Однажды Лев Николаевич проезжал через деревню на телеге с грубым мужиком -пьяницей. В то время как раз резали поросенка, и тот визжал похожим на человеческий криком. Уже, будучи подрезанным, он вырвался и, визжа, весь в крови, носился по улице. И этот мужик, грубый извозчик в сердцах воскликнул: «Неужели нет больше Бога!?» Это совершенно инстинктивное восклицание, — отмечает Толстой, — ясно показывает, что сильное отвращение ко всякому убийству заложено в груди человека, и что мы подавляем это естественное чувство потому только, что рассудок не хочет мириться с состраданием, точно так же, как мы заглушаем или убиваем голос совести, когда холодный расчет этого требует».
«Где счастье, — спрашивает Толстой, — которое способен испытывать человек от общения с природой, с Богом? В жизни современных людей нет места этому счастью. Мы лишены не только свежего воздуха, лесов, лугов и полей, мы стали рабами семьи, обязанностей, чувств, мы стали рабами своего тела. Люди похожи на заключенных, они не выносят солнца, днем задергивают шторы, подстилают под ноги теплые ковры. Сидят при искусственном свете, портят желудки изысканной едой и напитками, вдыхают густой табачный дым и слушают искусственную музыку». «Что за счастье, — спрашивает Толстой, — счастье и здоровье заключенных в тюрьму?» Этика Толстого неразрывно связана с верой. Но истинная вера, по мнению самого писателя, связана с отказом от чувственных наслаждений. Отсюда, — отмечает Толстой, — ненависть людей к такой вере и привязанность к обычной, гибкой вере, которой иногда становится сегодня христианство. «Христианство — это нравственность с бифштексом», — утверждает писатель, и оказывается отлученным от церкви...

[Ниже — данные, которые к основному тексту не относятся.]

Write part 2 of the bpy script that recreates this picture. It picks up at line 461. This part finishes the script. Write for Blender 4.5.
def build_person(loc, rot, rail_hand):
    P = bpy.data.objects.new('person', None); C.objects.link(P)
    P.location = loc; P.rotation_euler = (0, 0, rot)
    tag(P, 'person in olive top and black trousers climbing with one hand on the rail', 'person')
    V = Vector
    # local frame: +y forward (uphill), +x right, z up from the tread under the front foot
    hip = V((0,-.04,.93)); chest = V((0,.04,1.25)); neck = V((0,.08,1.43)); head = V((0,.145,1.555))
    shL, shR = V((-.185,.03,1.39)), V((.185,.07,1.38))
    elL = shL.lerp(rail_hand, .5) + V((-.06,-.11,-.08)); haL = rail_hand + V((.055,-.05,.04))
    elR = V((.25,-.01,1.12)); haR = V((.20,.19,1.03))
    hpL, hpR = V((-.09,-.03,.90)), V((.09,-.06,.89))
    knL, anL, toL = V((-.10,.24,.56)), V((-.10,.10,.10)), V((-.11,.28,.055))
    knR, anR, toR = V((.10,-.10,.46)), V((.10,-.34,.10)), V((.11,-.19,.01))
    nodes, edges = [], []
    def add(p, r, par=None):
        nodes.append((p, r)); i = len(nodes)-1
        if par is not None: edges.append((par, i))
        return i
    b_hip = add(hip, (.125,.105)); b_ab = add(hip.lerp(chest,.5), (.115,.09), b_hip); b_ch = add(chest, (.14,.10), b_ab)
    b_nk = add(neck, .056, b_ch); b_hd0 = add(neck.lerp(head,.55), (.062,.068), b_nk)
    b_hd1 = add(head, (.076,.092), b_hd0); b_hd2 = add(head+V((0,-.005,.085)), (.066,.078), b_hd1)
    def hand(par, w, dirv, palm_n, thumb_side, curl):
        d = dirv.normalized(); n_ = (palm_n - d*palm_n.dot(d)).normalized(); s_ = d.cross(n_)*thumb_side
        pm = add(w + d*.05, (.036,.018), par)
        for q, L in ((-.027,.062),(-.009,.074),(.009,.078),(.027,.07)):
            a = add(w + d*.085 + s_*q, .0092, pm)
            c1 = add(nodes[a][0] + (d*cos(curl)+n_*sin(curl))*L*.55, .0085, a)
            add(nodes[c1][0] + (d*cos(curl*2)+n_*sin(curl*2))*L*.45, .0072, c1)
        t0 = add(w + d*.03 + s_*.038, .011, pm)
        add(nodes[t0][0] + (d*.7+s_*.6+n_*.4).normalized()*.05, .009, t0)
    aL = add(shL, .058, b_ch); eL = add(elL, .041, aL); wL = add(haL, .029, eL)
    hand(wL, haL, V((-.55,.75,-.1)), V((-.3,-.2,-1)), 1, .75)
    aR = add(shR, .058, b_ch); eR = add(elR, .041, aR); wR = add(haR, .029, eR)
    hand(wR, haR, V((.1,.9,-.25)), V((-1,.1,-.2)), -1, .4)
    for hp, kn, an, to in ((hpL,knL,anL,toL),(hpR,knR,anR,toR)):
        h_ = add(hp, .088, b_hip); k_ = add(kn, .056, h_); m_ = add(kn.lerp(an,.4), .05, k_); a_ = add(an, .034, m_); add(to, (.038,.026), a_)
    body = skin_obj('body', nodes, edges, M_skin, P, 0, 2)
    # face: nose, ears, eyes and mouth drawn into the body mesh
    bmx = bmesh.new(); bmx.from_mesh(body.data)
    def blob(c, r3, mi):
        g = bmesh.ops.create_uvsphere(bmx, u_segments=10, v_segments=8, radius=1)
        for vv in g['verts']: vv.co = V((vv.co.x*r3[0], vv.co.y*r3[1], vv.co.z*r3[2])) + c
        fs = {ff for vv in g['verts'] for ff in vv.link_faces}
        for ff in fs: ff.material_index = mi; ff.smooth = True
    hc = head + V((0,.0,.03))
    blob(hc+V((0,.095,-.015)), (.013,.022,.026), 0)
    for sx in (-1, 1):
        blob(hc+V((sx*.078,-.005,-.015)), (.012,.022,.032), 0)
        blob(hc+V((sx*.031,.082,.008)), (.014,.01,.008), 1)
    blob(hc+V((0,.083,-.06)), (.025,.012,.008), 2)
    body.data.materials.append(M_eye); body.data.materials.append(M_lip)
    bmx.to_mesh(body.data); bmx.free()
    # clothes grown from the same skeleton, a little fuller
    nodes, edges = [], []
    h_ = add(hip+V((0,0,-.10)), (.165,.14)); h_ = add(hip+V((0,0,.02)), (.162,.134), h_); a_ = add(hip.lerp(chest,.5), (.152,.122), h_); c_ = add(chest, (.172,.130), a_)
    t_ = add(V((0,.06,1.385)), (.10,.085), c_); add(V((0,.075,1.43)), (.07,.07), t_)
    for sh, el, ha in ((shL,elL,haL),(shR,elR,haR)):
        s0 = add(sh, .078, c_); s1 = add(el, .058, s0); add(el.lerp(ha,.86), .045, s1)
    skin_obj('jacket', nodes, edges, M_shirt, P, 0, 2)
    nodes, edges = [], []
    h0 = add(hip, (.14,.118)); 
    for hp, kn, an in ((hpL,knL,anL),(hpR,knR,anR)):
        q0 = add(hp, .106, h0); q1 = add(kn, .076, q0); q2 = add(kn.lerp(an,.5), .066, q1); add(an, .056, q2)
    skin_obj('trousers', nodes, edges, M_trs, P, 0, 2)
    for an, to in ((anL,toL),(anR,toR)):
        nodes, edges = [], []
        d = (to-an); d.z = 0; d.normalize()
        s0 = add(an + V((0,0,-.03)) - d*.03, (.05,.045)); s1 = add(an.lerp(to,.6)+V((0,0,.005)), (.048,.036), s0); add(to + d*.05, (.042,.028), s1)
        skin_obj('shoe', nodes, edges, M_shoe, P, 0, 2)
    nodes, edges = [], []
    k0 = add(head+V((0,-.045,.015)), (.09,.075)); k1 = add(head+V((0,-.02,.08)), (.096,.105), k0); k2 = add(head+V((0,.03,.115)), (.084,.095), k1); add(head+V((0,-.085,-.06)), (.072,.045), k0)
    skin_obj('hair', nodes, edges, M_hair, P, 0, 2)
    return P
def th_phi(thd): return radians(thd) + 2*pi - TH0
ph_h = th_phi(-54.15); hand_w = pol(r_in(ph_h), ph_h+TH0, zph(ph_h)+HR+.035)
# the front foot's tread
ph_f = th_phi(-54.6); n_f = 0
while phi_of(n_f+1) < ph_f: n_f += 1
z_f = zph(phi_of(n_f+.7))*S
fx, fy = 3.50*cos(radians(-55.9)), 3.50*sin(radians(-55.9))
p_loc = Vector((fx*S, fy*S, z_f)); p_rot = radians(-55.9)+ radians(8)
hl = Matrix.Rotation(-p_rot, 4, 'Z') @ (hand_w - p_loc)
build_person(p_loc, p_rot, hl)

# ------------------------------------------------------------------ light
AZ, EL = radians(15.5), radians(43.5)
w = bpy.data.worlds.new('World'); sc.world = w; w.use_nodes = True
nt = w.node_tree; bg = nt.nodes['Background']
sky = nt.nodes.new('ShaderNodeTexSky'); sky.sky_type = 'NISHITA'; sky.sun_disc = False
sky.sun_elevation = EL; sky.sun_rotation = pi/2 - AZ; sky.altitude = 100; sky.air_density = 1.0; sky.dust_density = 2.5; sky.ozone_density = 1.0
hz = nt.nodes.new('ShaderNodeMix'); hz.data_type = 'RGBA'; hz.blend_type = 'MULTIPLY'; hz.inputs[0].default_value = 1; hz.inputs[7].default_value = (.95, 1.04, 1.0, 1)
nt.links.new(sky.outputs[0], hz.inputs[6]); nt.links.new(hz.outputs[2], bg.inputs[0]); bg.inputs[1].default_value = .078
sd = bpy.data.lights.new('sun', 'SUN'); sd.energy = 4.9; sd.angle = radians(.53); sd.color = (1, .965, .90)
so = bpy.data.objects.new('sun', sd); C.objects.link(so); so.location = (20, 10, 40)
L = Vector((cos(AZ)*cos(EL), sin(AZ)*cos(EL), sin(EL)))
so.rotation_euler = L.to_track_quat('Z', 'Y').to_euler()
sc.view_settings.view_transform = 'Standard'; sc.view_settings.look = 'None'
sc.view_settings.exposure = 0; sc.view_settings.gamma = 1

«Истинное благо человека — не в утонченности культуры, искусственно взвинчиваемой все выше. Что пользы для души в современной технике, в науке, в искусстве, в религии, если нет веры в Бога, если мы теряем себя самих?»
Мы все живем так, как будто уже достигли бессмертия. С удивительной легкостью лишаем жизни других живых существ, от которых, по сути, мало чем отличаемся, и грезим о собственном бессмертии. Это, по меньшей мере, нелогично. Бог — отец, а мы все, обитатели этой планеты, — его дети. Таков духовный смысл вегетарианства Толстого.